BMWのフラグシップクーペとしてM8が発表されました!今までクーペの頂点として君臨していたM6を置き換えるもので、堂々としたそのサイズと迫力、そしてパワーはBMWファンからも歓声をもって受け入れられた印象です。M6が発表されたのは2012年のことなので約7年が経過しておりますが、新しいデザイン言語を採用したM8とはどのような違いがあるのか比べてみたいと思います。
エレガントなM6、スポーツ度全面アピールなM8
まずM8とM6のサイズを比べてみたいと思います。M8は全長が4,867mm、全幅が1,907mm、全高が1,362mm、ホイールベースが2,827mmとなっています。M6は全長が4,898、全幅が1,899mm、全高が1,375mm、ホイールベースが2,851mmと言う数値です。M8に限ったことではありませんが、Z4を始めとして最近のBMWはスポーツ性能をより強化する方向に軸足を移しており、全長は短く、全幅は広く、全高は低く、ホイールベースは短くという定番のトレンドに則った設計となっています。
また、馬力は560馬力から600馬力に向上し、AWDを採用したことで0-100km/hは4.2秒からスーパースポーツ並となる3.2秒まで向上しています。この数値はフェラーリ458イタリアやパガーニ・ゾンダ、ポルシェ911 GT3 RSより優れており、その快適性を考えれば驚きを隠せません。

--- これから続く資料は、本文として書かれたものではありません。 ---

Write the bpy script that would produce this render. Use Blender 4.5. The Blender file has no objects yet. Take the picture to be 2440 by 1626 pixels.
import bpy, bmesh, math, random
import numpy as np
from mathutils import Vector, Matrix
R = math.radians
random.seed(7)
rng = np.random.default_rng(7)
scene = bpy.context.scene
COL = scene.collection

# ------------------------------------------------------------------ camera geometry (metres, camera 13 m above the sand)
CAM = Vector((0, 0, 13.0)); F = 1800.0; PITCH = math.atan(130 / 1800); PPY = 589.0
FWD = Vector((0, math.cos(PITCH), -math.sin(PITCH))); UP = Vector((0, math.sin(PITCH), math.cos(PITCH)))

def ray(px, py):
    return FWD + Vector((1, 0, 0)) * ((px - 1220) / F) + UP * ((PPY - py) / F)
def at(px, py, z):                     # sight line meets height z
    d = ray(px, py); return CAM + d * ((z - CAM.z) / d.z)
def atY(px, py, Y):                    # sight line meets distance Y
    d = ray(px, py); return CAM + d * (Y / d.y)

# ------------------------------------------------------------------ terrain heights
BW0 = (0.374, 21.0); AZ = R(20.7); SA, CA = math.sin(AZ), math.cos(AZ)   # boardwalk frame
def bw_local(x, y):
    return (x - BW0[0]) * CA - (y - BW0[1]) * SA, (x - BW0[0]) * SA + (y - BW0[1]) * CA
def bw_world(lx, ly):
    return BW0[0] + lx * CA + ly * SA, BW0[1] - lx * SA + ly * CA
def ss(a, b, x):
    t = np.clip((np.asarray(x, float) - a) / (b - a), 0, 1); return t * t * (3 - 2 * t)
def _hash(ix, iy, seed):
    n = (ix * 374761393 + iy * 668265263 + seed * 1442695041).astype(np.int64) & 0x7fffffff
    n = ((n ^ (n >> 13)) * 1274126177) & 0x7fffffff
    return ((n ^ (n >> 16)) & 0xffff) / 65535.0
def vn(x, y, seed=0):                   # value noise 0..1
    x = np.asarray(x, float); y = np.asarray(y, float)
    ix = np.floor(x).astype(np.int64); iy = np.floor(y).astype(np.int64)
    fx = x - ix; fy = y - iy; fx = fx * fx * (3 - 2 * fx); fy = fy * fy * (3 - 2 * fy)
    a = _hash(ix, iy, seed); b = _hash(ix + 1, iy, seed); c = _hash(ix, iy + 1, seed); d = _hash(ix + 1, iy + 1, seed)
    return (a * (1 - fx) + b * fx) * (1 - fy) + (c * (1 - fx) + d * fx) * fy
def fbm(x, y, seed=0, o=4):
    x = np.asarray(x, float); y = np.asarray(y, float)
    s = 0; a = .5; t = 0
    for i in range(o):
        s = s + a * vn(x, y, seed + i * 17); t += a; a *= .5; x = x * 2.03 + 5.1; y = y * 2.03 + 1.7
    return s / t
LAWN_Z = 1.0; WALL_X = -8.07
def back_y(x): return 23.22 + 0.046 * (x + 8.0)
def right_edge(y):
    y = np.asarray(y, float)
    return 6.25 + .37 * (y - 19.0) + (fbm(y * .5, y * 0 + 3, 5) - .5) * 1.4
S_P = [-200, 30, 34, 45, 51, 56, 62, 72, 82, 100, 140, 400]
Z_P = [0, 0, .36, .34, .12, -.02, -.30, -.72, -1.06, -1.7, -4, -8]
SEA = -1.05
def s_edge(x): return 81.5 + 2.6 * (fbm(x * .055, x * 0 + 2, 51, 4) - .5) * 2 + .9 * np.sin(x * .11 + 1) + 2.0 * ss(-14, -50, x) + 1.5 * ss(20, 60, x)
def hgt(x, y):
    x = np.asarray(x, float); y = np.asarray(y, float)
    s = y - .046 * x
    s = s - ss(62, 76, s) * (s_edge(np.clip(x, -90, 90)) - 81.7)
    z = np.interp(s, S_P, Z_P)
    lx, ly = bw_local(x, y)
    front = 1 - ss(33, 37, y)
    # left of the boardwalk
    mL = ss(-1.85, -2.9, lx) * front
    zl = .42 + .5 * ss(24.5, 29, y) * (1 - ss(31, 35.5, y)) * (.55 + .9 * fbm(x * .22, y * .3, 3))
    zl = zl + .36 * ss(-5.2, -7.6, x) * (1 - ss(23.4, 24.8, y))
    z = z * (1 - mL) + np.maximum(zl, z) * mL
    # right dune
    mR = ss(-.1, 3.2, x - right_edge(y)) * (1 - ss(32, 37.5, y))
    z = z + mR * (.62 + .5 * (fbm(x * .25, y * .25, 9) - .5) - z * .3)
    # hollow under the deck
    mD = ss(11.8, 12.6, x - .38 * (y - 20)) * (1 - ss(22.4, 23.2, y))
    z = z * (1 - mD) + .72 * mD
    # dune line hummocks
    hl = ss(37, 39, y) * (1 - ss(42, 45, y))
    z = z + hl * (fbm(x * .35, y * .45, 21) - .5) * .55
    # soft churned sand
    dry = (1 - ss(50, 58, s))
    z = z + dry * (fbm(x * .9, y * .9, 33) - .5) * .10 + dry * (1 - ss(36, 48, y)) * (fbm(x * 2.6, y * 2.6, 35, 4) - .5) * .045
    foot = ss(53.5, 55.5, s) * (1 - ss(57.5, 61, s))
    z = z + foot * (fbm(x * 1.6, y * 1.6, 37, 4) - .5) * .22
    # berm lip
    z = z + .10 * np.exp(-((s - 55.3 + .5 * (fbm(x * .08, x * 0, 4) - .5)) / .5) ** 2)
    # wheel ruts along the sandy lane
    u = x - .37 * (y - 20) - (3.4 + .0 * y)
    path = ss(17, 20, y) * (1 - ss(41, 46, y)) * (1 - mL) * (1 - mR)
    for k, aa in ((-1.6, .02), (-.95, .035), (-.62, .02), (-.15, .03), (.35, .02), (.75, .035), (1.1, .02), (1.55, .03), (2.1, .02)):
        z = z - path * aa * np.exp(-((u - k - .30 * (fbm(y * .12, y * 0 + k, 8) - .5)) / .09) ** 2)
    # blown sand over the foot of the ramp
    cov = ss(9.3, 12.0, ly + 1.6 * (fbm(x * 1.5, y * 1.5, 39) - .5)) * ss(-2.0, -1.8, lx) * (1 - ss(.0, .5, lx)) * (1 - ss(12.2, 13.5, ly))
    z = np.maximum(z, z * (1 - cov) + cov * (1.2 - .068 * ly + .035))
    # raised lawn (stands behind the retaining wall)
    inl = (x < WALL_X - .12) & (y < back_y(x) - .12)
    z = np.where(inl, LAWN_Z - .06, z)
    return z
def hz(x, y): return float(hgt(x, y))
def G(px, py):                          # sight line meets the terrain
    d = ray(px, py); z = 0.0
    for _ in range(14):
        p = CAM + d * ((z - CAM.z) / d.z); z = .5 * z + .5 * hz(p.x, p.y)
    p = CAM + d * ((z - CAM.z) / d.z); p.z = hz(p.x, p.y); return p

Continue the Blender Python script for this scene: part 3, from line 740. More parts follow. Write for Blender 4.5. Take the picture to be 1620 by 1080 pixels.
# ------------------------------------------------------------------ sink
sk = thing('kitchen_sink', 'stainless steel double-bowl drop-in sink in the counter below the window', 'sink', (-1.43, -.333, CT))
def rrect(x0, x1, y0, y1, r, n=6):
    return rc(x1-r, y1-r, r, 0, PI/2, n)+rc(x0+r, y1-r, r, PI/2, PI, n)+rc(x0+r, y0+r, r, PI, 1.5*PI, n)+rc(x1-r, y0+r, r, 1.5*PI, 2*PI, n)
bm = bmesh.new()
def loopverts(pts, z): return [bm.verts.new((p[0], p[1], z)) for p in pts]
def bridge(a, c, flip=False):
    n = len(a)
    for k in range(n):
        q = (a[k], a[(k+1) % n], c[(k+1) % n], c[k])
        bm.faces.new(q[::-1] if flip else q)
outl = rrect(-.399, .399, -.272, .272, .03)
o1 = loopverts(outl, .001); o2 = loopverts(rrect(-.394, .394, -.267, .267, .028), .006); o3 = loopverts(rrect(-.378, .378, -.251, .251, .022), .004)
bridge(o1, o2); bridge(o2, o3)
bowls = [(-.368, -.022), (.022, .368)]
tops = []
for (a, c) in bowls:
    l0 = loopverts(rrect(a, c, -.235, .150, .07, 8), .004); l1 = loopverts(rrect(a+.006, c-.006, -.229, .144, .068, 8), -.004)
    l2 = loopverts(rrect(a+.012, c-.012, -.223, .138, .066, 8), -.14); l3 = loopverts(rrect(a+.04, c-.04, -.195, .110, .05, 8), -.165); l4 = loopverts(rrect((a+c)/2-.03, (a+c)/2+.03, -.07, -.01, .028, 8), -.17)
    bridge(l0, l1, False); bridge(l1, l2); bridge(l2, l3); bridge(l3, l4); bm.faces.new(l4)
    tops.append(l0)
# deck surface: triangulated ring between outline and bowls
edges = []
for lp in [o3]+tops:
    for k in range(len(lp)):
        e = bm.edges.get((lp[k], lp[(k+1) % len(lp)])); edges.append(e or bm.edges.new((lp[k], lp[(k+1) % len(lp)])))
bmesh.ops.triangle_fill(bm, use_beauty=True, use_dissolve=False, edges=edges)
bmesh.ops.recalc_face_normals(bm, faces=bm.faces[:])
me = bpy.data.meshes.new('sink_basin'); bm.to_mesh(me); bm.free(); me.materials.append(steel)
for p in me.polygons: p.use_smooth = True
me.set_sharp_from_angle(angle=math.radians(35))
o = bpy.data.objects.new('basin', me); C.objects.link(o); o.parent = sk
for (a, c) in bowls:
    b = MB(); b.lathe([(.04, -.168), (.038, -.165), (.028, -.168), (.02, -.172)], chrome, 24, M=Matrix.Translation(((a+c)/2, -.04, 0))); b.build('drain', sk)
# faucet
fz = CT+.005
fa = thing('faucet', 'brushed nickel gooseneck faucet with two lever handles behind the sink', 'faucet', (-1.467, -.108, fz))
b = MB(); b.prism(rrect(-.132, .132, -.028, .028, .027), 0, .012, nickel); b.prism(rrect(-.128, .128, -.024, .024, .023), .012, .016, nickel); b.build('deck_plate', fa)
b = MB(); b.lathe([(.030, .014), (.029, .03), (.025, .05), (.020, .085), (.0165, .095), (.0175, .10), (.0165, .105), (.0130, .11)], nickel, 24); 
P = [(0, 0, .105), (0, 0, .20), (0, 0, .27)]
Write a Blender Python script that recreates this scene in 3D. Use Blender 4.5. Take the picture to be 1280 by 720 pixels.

フロントでは、どちらかというと優しさを感じるM6に比べてM8は攻撃的な印象に変わっており、拡大したキドニーグリルとともに大きく迫力が向上しています。M6では通常の6シリーズと同じだったサイドミラーが、M8ではMシリーズ定番のエアロミラーに改められています。その他ではキドニーグリルやサイドダクトを始めとしてカーボンパーツが占める割合が増えており、只者ではない感を醸し出しつつもエレガントなM6に対してスポーツ性を全面に押し出したM8という印象の違いがあります。
続いてリアですが、こちらもやはりM8ではカーボンパーツの割合が増えており、ブラックアウトされたそのイメージから良い意味でちょい悪な印象です。特に、大きなクワッドエキゾーストが採用されたことで 、ラグジュアリークーペというイメージからスポーツクーペという印象に大きくイメージが変わりました。細く鋭くなったテールライトやサイドダクト風の穴開き加工のあるバンパーもスポーツ性を感じさせます。
続いてサイドですが、こちらはどちらも低く長くというそのサイズを活かした美しいプロポーションです。M8ではリアサイドウィンドウの傾斜がよりキツくなり、フロントからリアにかけるルーフの角度も急となっていて前席優先の設計という印象です。M6のリアシートも広いというわけではないので緊急用という考えであれば良い割り切りと言えるでしょう。
7年の時代を感じるインテリア より豪華でスポーティーなM8
最後にインテリアですがこちらは比べてしまうと流石に時代の流れを感じます。M6も悪いわけではありませんが、M8に比べると豪華さに欠けており機能を詰め込めるだけ詰め込んだという昔のドイツ車らしい漠然としたスイッチレイアウトとデザインです。スポーツ性という意味でもレザーで覆われたシフトレバーやステアリングに装備されたMボタンからM8の方が優れているように見えます。
こうやって比べてみると、エレガントな雰囲気を醸し出しつつどこか只者ではない感のあるM6は「羊の皮をかぶった狼」的な良さがあると思います。対してM8はスポーツ性を全面的に強化するぞ!というBMWの考えを感じさせるもので、今までのどのBMWのモデルより迫力があり、ひと目見てわかるハイパフォーマンスカーという印象を感じます。個人的には趣味性の高い一台になるので、同じ金額を払うとすれば豪華で遥かにスポーティーなM8を購入するかと思います。